Kooti and his colleagues crunched 16 billion emails to build the predictive model that factored length of the emails, how long email chains went on, the age of the users, and the volume of emails received. A few trends bubbled to the surface: Teenagers take, on average, 13 minutes to reply, whereas people over the age of 51 waited, on average, 47 minutes. The speed of replies reaches a rough equilibrium around the halfway point of an email conversation. If you’re a slow replier, you pick up the pace when emailing someone who is faster to respond. That said, response rates diverge at around the same time based, to a degree at least, on the age of the respondents. Younger emailers tend to shorten their responses whereas older emailers continue to write longer notes, but leave more emails unanswered.

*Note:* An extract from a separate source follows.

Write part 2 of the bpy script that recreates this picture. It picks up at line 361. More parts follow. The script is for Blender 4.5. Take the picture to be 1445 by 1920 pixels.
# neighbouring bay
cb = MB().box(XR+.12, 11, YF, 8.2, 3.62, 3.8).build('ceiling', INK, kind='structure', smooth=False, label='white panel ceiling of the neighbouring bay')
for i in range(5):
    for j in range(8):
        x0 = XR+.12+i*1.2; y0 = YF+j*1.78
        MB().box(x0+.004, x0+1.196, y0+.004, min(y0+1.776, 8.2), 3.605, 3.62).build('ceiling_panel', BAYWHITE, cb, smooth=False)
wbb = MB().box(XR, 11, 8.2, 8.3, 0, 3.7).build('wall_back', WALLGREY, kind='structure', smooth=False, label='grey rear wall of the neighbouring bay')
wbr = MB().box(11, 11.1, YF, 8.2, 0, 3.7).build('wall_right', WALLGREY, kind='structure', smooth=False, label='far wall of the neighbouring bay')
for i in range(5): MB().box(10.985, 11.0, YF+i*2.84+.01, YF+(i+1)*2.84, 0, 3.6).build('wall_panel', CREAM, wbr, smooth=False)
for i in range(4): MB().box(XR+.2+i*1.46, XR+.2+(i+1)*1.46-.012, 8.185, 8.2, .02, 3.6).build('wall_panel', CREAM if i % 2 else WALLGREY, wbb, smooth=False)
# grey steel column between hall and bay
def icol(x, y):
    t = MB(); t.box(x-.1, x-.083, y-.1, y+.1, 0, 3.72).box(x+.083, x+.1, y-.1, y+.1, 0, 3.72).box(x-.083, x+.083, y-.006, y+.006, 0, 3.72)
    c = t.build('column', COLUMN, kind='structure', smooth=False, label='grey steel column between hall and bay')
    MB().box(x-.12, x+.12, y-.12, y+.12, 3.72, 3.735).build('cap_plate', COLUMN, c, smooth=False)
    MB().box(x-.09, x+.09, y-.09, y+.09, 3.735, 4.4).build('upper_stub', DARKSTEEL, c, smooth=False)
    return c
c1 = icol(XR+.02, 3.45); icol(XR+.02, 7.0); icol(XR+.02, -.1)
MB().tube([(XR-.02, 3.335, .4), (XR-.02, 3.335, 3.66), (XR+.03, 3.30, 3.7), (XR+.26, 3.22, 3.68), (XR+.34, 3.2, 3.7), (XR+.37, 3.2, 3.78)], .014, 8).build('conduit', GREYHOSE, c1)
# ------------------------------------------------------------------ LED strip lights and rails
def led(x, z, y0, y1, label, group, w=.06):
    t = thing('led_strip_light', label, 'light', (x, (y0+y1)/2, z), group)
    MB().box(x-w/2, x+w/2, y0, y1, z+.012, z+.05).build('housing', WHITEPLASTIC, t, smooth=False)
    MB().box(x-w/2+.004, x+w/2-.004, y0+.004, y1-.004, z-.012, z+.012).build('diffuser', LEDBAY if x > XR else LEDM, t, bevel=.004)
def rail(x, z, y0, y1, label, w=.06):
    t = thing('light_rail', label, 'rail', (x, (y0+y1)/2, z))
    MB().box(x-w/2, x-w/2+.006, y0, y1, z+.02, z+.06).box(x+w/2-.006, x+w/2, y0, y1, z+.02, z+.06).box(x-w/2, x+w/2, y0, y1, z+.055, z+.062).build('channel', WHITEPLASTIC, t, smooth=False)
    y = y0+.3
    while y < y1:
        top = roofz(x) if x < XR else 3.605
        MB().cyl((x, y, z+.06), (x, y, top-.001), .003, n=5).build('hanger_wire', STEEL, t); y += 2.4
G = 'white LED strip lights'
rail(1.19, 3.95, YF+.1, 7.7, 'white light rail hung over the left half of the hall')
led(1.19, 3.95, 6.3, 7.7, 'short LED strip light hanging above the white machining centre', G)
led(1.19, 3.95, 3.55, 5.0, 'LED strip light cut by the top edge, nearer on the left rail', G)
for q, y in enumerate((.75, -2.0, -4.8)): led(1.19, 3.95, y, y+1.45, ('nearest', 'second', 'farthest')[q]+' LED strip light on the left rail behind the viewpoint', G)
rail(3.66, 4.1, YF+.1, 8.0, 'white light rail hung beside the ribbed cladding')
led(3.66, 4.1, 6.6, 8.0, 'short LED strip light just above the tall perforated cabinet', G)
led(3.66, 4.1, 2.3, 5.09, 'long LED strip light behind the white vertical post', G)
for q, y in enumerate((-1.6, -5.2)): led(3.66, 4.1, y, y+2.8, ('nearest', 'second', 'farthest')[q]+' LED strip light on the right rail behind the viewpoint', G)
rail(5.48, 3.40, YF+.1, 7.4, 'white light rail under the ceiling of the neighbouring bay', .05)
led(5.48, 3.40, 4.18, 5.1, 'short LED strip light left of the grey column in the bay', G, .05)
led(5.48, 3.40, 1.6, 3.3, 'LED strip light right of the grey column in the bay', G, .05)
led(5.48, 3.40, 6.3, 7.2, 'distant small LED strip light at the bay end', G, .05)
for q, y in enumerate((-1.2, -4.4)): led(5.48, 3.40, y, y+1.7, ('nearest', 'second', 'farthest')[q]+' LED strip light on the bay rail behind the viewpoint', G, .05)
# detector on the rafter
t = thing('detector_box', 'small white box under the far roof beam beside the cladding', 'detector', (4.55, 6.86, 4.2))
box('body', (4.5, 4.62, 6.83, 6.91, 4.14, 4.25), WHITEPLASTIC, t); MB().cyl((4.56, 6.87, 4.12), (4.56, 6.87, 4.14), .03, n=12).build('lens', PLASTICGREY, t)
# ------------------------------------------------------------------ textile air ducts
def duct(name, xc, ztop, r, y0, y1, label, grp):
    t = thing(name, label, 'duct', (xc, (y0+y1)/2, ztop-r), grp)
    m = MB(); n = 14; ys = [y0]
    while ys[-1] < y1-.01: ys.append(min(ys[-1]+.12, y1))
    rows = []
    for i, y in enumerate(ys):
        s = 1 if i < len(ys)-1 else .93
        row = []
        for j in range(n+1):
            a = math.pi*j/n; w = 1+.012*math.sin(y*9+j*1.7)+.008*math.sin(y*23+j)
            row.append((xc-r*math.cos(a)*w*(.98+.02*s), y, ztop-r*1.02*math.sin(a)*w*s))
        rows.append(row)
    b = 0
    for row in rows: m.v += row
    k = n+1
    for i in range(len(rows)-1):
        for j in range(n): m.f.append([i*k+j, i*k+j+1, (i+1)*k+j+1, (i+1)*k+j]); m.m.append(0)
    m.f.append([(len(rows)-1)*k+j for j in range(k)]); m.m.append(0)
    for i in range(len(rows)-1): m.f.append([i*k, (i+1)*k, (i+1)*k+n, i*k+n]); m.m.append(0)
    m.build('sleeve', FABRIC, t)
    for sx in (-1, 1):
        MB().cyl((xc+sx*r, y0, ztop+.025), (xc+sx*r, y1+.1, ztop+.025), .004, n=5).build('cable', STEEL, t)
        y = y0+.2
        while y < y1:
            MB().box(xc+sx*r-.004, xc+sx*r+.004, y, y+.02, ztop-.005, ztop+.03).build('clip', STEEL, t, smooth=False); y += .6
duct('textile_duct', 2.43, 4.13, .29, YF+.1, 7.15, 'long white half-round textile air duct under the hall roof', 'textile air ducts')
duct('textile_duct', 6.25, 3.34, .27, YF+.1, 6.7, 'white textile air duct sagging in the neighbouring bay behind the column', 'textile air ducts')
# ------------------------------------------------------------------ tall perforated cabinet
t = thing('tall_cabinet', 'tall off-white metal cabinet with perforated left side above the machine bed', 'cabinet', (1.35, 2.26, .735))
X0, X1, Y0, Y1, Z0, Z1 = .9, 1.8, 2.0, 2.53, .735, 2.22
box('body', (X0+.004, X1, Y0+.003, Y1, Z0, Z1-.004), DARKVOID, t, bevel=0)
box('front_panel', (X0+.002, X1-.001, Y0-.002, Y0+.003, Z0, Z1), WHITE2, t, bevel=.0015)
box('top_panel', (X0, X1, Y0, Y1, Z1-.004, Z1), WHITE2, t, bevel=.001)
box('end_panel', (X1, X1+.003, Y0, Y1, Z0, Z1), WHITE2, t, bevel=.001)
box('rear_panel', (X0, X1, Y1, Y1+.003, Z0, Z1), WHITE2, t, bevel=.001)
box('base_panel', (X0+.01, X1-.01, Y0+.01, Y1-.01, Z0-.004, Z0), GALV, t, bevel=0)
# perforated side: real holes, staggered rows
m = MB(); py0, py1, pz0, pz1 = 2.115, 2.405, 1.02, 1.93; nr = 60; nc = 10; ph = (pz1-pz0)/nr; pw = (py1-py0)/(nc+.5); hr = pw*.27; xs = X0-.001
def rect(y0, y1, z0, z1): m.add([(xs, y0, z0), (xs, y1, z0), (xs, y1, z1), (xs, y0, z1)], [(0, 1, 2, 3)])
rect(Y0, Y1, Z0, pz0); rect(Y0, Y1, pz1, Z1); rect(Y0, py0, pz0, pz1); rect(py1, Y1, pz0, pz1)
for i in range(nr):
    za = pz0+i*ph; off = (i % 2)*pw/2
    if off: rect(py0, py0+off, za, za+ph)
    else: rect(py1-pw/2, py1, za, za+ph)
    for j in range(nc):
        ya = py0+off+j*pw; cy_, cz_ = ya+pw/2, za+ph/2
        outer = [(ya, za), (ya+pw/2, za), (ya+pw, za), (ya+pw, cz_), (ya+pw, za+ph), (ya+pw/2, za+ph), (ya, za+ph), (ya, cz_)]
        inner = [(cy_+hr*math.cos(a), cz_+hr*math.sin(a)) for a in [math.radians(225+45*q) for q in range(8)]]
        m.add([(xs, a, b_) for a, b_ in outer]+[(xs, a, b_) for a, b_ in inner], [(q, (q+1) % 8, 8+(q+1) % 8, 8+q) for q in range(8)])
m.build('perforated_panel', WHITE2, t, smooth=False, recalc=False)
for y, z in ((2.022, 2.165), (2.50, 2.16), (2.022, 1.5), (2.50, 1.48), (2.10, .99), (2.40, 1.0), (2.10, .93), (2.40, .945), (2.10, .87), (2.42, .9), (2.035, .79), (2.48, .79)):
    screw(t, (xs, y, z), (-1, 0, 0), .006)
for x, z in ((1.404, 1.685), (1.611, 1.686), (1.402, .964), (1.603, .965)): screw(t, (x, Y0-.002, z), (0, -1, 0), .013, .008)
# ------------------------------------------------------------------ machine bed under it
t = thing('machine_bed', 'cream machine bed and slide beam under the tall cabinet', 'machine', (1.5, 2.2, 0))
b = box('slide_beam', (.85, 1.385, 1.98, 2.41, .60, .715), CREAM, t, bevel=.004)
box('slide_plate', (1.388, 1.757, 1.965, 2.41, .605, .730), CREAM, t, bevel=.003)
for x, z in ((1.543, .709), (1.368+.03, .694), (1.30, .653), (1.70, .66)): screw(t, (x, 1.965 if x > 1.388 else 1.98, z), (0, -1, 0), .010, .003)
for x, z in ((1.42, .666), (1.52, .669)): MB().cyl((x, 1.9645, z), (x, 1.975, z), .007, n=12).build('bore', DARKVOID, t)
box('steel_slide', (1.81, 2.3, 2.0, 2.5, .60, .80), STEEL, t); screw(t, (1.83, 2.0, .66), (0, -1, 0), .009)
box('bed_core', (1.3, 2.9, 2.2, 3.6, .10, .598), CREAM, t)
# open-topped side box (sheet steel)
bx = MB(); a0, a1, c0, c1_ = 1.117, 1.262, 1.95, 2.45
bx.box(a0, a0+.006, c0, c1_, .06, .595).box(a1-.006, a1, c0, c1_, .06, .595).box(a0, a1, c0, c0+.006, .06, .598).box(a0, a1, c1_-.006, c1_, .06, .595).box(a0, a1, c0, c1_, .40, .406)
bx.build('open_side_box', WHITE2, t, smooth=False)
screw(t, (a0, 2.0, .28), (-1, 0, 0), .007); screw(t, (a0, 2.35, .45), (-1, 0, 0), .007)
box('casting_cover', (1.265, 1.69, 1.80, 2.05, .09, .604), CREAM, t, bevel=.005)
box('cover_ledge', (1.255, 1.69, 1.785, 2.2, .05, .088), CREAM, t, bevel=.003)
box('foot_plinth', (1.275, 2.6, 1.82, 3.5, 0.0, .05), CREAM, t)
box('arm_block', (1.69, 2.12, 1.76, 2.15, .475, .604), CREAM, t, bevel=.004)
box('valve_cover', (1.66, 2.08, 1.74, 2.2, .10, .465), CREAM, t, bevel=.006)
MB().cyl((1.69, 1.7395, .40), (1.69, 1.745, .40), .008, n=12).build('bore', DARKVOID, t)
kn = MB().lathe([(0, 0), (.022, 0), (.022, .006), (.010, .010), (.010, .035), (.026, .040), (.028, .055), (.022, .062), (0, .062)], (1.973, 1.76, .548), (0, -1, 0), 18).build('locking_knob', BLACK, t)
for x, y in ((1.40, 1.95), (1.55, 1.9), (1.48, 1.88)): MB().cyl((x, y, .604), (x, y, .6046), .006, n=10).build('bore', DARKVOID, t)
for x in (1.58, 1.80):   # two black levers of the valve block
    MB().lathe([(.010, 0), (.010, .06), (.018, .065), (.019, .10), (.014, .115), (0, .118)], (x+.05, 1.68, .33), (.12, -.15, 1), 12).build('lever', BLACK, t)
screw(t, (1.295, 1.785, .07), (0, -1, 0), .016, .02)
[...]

Evening and weekend emails had a worse chance of a reply — though given their after-hours existence, Kooti says, that means they could be social or less pressing than a work-related correspondence.

Using this data, the scientists created an algorithm that could predict the last email in the chain 66 percent of the time. Kooti hopes to use this study as a launching point for better email sorting. “Right now emails are ranked in chronological order,” Kooti says. If you could instead predict which emails would be most likely to precipitate a response, and put those at the top of an inbox, you could help people cut through the chaff.

Want to up the odds that a conversation keeps going? Toss in an attachment. “Emails that have an attachment usually get longer replies,” Kooti says. “The chance of getting a reply increases.”

To synthesize: If you don’t want more emails, lose the attachments, slow your reply time way down, wait for extracurricular hours, and limit your response as much as possible. Just don’t reply “Thanks.” with a period like an asshole.